Summer Session – Punk Thing

For this month’s Summer Session were thinking about celebrity, and today we bring you an article by Brandon Brown from our sister publication Art Practical on perhaps one of the most iconic and enduring cultural genres: punk. Simultaneously existing as both an infamously commercialized stylization and a sincere, perennial style, punk remains an inexhaustible testament to the inextricability of power and aesthetics. This article was originally published on September 10, 2015.

Still from the X-Ray Spex performing "Oh Bondage! Up Yours!" circa 1977. From the documentary Punk in London (Metrodome, 1977).

Still from the X-Ray Spex performing “Oh Bondage! Up Yours!” circa 1977. From the documentary Punk in London (Metrodome, 1977).

in memoriam Peter Culley

“Punk was not a musical genre; it was a moment in time that took shape as a language anticipating its own destruction.” —Greil Marcus, Lipstick Traces

“I’m mad, but I ain’t stressin’.” —Kendrick Lamar

Do you know that great Sappho poem about all the things some people say are so great? “Some say marching cavalry, some say foot soldiers / others call a bunch of ships the most beautiful of sights / offered by the dark earth / but I say it’s whatever you love best.”1 The rhetorical device Sappho uses to open this poem—“some say…but I say”is called a priamel, a list of possibilities that the speaker ultimately disdains in favor of her true feeling.
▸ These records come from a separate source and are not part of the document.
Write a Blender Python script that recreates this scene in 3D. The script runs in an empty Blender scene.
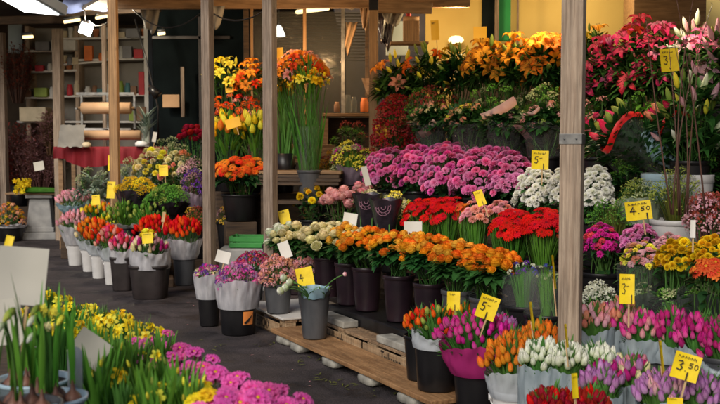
import bpy, math, random
from mathutils import Vector, Matrix
rnd = random.Random(11)
PI = math.pi
sc = bpy.context.scene
COL = sc.collection
sin, cos = math.sin, math.cos

# ------------------------------------------------------------------ camera maths
PITCH = math.radians(3.55); FPX = 1000.0; CAMZ = 1.6
def at(px, py, Y):
    """world point seen at photo pixel (720x404) at world depth Y"""
    a = (px - 360) / FPX; b = (202 - py) / FPX
    d = Vector((a, cos(PITCH) + b * sin(PITCH), -sin(PITCH) + b * cos(PITCH)))
    s = Y / d.y
    return Vector((d.x * s, Y, CAMZ + d.z * s))
def wY(px, w):
    return (w + 3.196) / (.894 * (px - 360) / 1000 + .447)
T = Vector((-.447, .894, 0)); NRM = Vector((.894, .447, 0)); P0 = Vector((.44, 6.27, 0))
def st(s, w, z=0):
    """stall coordinates: s along the kerb line, w into the stall"""
    v = P0 + T * s + NRM * w
    return Vector((v.x, v.y, z))
STALL_ROT = math.atan2(T.y, T.x)

# ------------------------------------------------------------------ materials
def new_mat(name):
    m = bpy.data.materials.new(name); m.use_nodes = True
    nt = m.node_tree; nt.nodes.clear()
    out = nt.nodes.new('ShaderNodeOutputMaterial')
    return m, nt, out
def N(nt, typ, **kw):
    n = nt.nodes.new(typ)
    for k, v in kw.items():
        if k in n.inputs: n.inputs[k].default_value = v
        else: setattr(n, k, v)
    return n
def rgba(c): return (c[0], c[1], c[2], 1)

def petal_mat(name, base, tip, var=.14, trans=.32, rough=.68, hue=.014):
    m, nt, out = new_mat(name); L = nt.links
    a = N(nt, 'ShaderNodeAttribute'); a.attribute_name = 't'
    mx = N(nt, 'ShaderNodeMix', data_type='RGBA'); mx.inputs[6].default_value = rgba(base); mx.inputs[7].default_value = rgba(tip)
    L.new(a.outputs['Fac'], mx.inputs[0])
    oi = N(nt, 'ShaderNodeObjectInfo')
    hs = N(nt, 'ShaderNodeHueSaturation')
    mr = N(nt, 'ShaderNodeMapRange'); mr.inputs['To Min'].default_value = 1 - var * 1.6; mr.inputs['To Max'].default_value = 1 + var
    mh = N(nt, 'ShaderNodeMapRange'); mh.inputs['To Min'].default_value = .5 - hue; mh.inputs['To Max'].default_value = .5 + hue
    frac = N(nt, 'ShaderNodeMath', operation='FRACT'); mu = N(nt, 'ShaderNodeMath', operation='MULTIPLY'); mu.inputs[1].default_value = 7.31
    L.new(oi.outputs['Random'], mu.inputs[0]); L.new(mu.outputs[0], frac.inputs[0])
    L.new(oi.outputs['Random'], mr.inputs[0]); L.new(frac.outputs[0], mh.inputs[0])
    L.new(mh.outputs[0], hs.inputs['Hue']); L.new(mr.outputs[0], hs.inputs['Value']); L.new(mx.outputs[2], hs.inputs['Color'])
    ns = N(nt, 'ShaderNodeTexNoise'); ns.inputs['Scale'].default_value = 5; ns.inputs['Detail'].default_value = 4
    tc = N(nt, 'ShaderNodeTexCoord'); mpp = N(nt, 'ShaderNodeMapping'); mpp.inputs['Scale'].default_value = (2.2, 2.2, .35); L.new(tc.outputs['Object'], mpp.inputs[0]); L.new(mpp.outputs[0], ns.inputs['Vector'])
    m2 = N(nt, 'ShaderNodeMix', data_type='RGBA', blend_type='MULTIPLY'); m2.inputs[0].default_value = .42
    mrr = N(nt, 'ShaderNodeMapRange'); mrr.inputs['From Min'].default_value = .35; mrr.inputs['From Max'].default_value = .62; mrr.inputs['To Min'].default_value = .62; mrr.inputs['To Max'].default_value = 1.25; L.new(ns.outputs['Fac'], mrr.inputs[0])
    L.new(hs.outputs[0], m2.inputs[6]); L.new(mrr.outputs[0], m2.inputs[7])
    p = N(nt, 'ShaderNodeBsdfPrincipled', Roughness=rough); L.new(m2.outputs[2], p.inputs['Base Color'])
    p.inputs['Specular IOR Level'].default_value = .18
    if trans > 0:
        t = N(nt, 'ShaderNodeBsdfTranslucent'); L.new(m2.outputs[2], t.inputs['Color'])
        ms = N(nt, 'ShaderNodeMixShader'); ms.inputs[0].default_value = trans
        L.new(p.outputs[0], ms.inputs[1]); L.new(t.outputs[0], ms.inputs[2]); L.new(ms.outputs[0], out.inputs[0])
    else: L.new(p.outputs[0], out.inputs[0])
    return m

def noise_mat(name, c1, c2, scale=8, rough=.7, bump=.0, stretch=(1, 1, 1), metal=0, detail=4, spec=.4, bscale=None, trans=0):
    m, nt, out = new_mat(name); L = nt.links
    tc = N(nt, 'ShaderNodeTexCoord'); mp = N(nt, 'ShaderNodeMapping'); mp.inputs['Scale'].default_value = stretch
    L.new(tc.outputs['Object'], mp.inputs[0])
    ns = N(nt, 'ShaderNodeTexNoise', Scale=scale, Detail=detail); L.new(mp.outputs[0], ns.inputs['Vector'])
    cr = N(nt, 'ShaderNodeValToRGB'); cr.color_ramp.elements[0].position = .32; cr.color_ramp.elements[1].position = .68
    cr.color_ramp.elements[0].color = rgba(c1); cr.color_ramp.elements[1].color = rgba(c2)
    L.new(ns.outputs['Fac'], cr.inputs[0])
    p = N(nt, 'ShaderNodeBsdfPrincipled', Roughness=rough, Metallic=metal); p.inputs['Specular IOR Level'].default_value = spec
    L.new(cr.outputs[0], p.inputs['Base Color'])
    if bump:
        b = N(nt, 'ShaderNodeBump', Strength=bump, Distance=.01)
        if bscale:
            n2 = N(nt, 'ShaderNodeTexNoise', Scale=bscale, Detail=3); L.new(mp.outputs[0], n2.inputs['Vector']); L.new(n2.outputs['Fac'], b.inputs['Height'])
        else: L.new(ns.outputs['Fac'], b.inputs['Height'])
        L.new(b.outputs[0], p.inputs['Normal'])
    if trans:
        t = N(nt, 'ShaderNodeBsdfTranslucent'); L.new(cr.outputs[0], t.inputs['Color'])
        ms = N(nt, 'ShaderNodeMixShader'); ms.inputs[0].default_value = trans
        L.new(p.outputs[0], ms.inputs[1]); L.new(t.outputs[0], ms.inputs[2]); L.new(ms.outputs[0], out.inputs[0])
    else: L.new(p.outputs[0], out.inputs[0])
    return m
def emit_mat(name, c, s):
    m, nt, out = new_mat(name)
    e = N(nt, 'ShaderNodeEmission', Color=rgba(c), Strength=s); nt.links.new(e.outputs[0], out.inputs[0]); return m
def film_mat(name, tint, opac, rough=.12):
    """thin plastic or glass: mostly see-through, glossy, more reflective at grazing angles"""
    m, nt, out = new_mat(name); L = nt.links
    tr = N(nt, 'ShaderNodeBsdfTransparent', Color=rgba(tint))
    gl = N(nt, 'ShaderNodeBsdfGlossy', Roughness=rough, Color=(1, 1, 1, 1)); df = N(nt, 'ShaderNodeBsdfDiffuse', Color=rgba(tint))
    ns = N(nt, 'ShaderNodeTexNoise', Scale=16, Detail=3); b = N(nt, 'ShaderNodeBump', Strength=.35, Distance=.03)
    tc = N(nt, 'ShaderNodeTexCoord'); L.new(tc.outputs['Object'], ns.inputs['Vector']); L.new(ns.outputs['Fac'], b.inputs['Height'])
    L.new(b.outputs[0], gl.inputs['Normal'])
    lw = N(nt, 'ShaderNodeLayerWeight', Blend=.25); L.new(b.outputs[0], lw.inputs['Normal'])
    m1 = N(nt, 'ShaderNodeMixShader'); m1.inputs[0].default_value = opac; L.new(tr.outputs[0], m1.inputs[1]); L.new(df.outputs[0], m1.inputs[2])
    mu = N(nt, 'ShaderNodeMath', operation='MULTIPLY'); mu.inputs[1].default_value = .2; L.new(lw.outputs['Fresnel'], mu.inputs[0])
    ms = N(nt, 'ShaderNodeMixShader'); L.new(mu.outputs[0], ms.inputs[0])
    L.new(m1.outputs[0], ms.inputs[1]); L.new(gl.outputs[0], ms.inputs[2]); L.new(ms.outputs[0], out.inputs[0]); return m

M = {}
def pm(k, base, tip, **kw): M[k] = petal_mat('petal_' + k, base, tip, **kw)
pm('orange_rose', (.95, .60, .04), (.90, .20, .012), hue=.02); pm('yellow_rose', (.92, .66, .10), (.90, .42, .04))
pm('cream', (.76, .72, .30), (.90, .80, .50)); pm('pink_rose', (.84, .36, .36), (.92, .54, .54))
pm('red', (.58, .003, .006), (.76, .004, .010), hue=.003); pm('darkred', (.22, .004, .008), (.36, .008, .015))
pm('crimson', (.80, .16, .24), (.74, .012, .10)); pm('lilypink', (.90, .50, .60), (.80, .06, .24))
pm('orange', (.80, .32, .02), (.85, .22, .015)); pm('orangelily', (.88, .46, .05), (.90, .30, .02))
pm('orangetulip', (.85, .42, .04), (.82, .18, .02)); pm('scarlet', (.82, .14, .01), (.84, .06, .010))
pm('yellow', (.88, .60, .02), (.95, .74, .02)); pm('gold', (.70, .42, .01), (.80, .50, .01)); pm('lemon', (.86, .78, .06), (.95, .86, .10))
pm('white', (.55, .66, .30), (.90, .90, .82), var=.06); pm('puremum', (.82, .83, .62), (.92, .91, .90), var=.05)
pm('pinkmum', (.74, .07, .32), (.90, .25, .50), var=.16); pm('lilacmum', (.66, .12, .38), (.85, .36, .62), var=.15)
pm('magenta', (.60, .02, .28), (.74, .03, .38)); pm('magentatulip', (.78, .20, .42), (.70, .02, .30)); pm('plum', (.45, .04, .18), (.52, .012, .20))
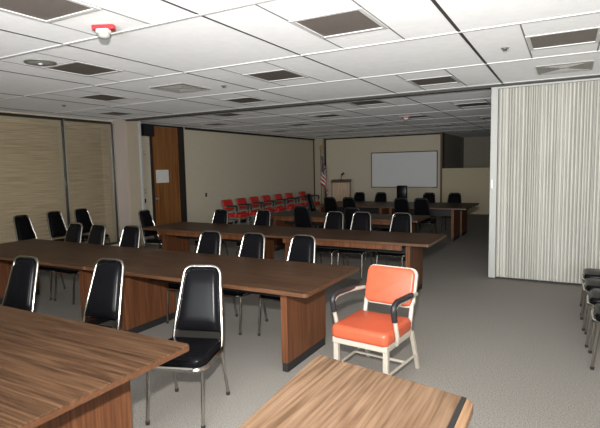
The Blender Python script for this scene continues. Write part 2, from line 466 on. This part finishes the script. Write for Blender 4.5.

This literary device been used by countless poets since Sappho. Poly Styrene makes use of it for one of my favorite songs, “Oh Bondage Up Yours!” by X-Ray Spex: “Some people say that little girls should be seen and not heard, but I think…oh bondage, up yours!!” Part of the genius of this particular priamel is the transformation of Poly Styrene’s voice, which begins subdued, even resigned, but rapidly becomes a loud, feral “fuck you.” The scream is one of both affirmation and refusal, deftly iterating the way the phrase “Oh Bondage” both celebrates and utterly rejects the quotidian masochism of life under dominion.

What happens right after this vocal leap can only be described in terms of utopian time travel. A sixteen-year-old white Brit who calls herself Lora Logic blows one long note into a saxophone, a note that stubbornly drones before distorting into a crude statement of the melody. Then Poly Styrene’s voice returns: swinging, furious, perfect. Her sense of timing is extraordinary, stretching out the o of oh just slightly, but long enough that up yours suffers a soft elision. When she screams “up yours!” she has to squeeze the two syllables into one and a half. It’s a little out of step, but so is Poly.